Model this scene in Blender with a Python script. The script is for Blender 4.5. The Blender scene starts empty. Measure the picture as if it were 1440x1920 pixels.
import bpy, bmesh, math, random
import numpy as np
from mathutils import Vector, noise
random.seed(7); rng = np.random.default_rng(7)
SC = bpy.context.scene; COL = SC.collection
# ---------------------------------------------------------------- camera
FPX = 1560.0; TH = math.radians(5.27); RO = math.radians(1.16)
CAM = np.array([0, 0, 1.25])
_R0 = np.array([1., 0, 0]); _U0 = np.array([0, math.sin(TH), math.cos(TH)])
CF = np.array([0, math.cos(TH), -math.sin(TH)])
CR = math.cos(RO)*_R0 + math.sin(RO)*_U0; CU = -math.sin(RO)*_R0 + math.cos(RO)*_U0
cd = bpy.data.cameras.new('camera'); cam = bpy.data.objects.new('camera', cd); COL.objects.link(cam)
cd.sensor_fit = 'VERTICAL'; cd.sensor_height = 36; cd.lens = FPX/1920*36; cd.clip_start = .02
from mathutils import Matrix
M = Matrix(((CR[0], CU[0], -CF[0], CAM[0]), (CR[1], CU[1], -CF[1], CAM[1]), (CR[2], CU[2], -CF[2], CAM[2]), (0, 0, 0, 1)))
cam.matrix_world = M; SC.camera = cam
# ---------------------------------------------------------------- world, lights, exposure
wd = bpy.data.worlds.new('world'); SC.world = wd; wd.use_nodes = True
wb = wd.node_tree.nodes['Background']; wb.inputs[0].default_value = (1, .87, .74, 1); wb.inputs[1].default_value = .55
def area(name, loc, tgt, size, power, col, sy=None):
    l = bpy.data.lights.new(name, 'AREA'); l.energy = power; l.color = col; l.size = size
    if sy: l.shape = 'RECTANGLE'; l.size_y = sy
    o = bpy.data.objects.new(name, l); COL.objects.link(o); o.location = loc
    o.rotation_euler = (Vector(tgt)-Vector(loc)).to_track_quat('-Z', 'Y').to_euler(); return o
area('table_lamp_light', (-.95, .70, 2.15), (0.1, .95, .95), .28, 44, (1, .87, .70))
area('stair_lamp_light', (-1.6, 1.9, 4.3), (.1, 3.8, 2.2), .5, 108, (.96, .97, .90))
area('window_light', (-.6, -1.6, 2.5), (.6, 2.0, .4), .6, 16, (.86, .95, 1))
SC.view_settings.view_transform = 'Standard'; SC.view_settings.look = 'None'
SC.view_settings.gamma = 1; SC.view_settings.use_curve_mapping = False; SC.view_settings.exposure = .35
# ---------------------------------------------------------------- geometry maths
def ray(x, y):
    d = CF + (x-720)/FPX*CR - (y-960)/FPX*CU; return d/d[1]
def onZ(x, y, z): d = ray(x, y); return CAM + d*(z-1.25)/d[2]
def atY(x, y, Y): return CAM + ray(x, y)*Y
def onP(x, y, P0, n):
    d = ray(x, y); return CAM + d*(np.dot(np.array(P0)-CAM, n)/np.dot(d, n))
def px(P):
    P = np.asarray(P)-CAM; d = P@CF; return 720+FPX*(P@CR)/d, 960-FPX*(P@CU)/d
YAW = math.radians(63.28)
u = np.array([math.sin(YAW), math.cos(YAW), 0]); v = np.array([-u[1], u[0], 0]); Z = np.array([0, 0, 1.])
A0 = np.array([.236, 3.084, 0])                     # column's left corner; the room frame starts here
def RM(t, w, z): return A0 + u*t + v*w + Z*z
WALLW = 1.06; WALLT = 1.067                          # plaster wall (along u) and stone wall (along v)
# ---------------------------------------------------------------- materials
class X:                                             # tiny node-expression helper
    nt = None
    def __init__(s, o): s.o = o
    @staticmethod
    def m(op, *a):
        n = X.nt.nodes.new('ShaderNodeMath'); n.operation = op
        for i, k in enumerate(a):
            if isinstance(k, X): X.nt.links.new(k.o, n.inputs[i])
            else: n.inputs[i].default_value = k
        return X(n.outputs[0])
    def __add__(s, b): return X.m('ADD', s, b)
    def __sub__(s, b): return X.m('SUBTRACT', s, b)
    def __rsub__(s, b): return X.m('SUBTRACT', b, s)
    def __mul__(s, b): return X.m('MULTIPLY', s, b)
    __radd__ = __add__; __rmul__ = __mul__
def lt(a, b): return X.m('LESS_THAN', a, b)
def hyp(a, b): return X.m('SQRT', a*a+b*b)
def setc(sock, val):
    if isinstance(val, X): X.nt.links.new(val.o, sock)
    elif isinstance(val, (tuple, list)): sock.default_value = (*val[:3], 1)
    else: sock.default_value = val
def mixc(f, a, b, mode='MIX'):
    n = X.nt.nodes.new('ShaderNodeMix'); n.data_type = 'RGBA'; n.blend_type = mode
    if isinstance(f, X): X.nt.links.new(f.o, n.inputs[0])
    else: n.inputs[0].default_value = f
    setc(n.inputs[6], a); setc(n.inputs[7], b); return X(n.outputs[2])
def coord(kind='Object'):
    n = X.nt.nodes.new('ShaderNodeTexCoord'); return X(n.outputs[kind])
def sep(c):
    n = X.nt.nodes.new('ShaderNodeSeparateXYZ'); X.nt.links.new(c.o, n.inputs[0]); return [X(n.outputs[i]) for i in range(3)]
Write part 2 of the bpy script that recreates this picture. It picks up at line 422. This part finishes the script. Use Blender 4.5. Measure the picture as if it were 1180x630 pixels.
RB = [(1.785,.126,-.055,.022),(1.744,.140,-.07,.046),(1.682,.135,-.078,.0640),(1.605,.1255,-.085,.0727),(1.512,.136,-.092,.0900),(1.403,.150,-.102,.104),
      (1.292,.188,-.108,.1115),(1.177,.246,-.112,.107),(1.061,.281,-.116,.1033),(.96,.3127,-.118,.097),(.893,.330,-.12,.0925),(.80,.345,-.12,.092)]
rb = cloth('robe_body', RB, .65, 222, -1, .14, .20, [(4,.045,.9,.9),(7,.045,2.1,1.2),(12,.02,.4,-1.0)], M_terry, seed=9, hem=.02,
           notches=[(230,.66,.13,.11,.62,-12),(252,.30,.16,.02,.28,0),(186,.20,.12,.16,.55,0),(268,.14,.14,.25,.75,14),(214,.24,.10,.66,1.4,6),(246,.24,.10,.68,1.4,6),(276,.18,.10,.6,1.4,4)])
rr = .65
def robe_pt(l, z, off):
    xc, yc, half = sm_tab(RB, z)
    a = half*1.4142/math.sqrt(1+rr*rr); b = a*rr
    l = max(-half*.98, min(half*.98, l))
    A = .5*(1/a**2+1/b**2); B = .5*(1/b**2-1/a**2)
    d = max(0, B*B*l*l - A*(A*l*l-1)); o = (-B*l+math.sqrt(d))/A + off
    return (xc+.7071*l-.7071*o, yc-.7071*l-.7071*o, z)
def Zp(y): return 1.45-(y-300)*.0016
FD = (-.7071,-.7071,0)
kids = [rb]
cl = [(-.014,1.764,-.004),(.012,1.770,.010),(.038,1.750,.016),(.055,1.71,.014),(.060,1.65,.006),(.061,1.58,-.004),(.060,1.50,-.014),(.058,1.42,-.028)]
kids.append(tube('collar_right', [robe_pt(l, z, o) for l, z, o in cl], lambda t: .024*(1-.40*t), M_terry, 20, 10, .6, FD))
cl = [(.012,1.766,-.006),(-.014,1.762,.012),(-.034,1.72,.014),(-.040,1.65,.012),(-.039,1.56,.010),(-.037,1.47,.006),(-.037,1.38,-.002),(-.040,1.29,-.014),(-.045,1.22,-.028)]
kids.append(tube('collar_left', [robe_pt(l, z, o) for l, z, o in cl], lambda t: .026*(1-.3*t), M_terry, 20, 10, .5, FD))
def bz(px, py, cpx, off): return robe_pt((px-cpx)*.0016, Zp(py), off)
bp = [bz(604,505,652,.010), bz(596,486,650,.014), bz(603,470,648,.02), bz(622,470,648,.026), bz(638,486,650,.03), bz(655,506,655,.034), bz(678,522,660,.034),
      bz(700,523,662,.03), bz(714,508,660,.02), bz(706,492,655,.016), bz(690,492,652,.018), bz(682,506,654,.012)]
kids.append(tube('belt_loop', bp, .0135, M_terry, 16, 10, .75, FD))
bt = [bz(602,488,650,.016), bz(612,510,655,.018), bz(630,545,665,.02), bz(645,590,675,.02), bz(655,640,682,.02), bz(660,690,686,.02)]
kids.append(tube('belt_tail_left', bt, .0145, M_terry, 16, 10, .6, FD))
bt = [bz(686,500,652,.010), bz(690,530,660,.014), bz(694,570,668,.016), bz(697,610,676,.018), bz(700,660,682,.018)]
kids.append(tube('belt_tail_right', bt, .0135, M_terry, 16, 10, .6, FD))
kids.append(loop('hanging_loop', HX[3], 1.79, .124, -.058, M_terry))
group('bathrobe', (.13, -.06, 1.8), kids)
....
#### [Problem statement]
Check each line of the records for "were" and copy the ones that contain it.

#### [Response to this task]
Model this scene in Blender with a Python script. The script is for Blender 4.5. The Blender scene starts empty. Measure the picture as if it were 1440x1920 pixels.
Write part 2 of the bpy script that recreates this picture. It picks up at line 422. This part finishes the script. Use Blender 4.5. Measure the picture as if it were 1180x630 pixels.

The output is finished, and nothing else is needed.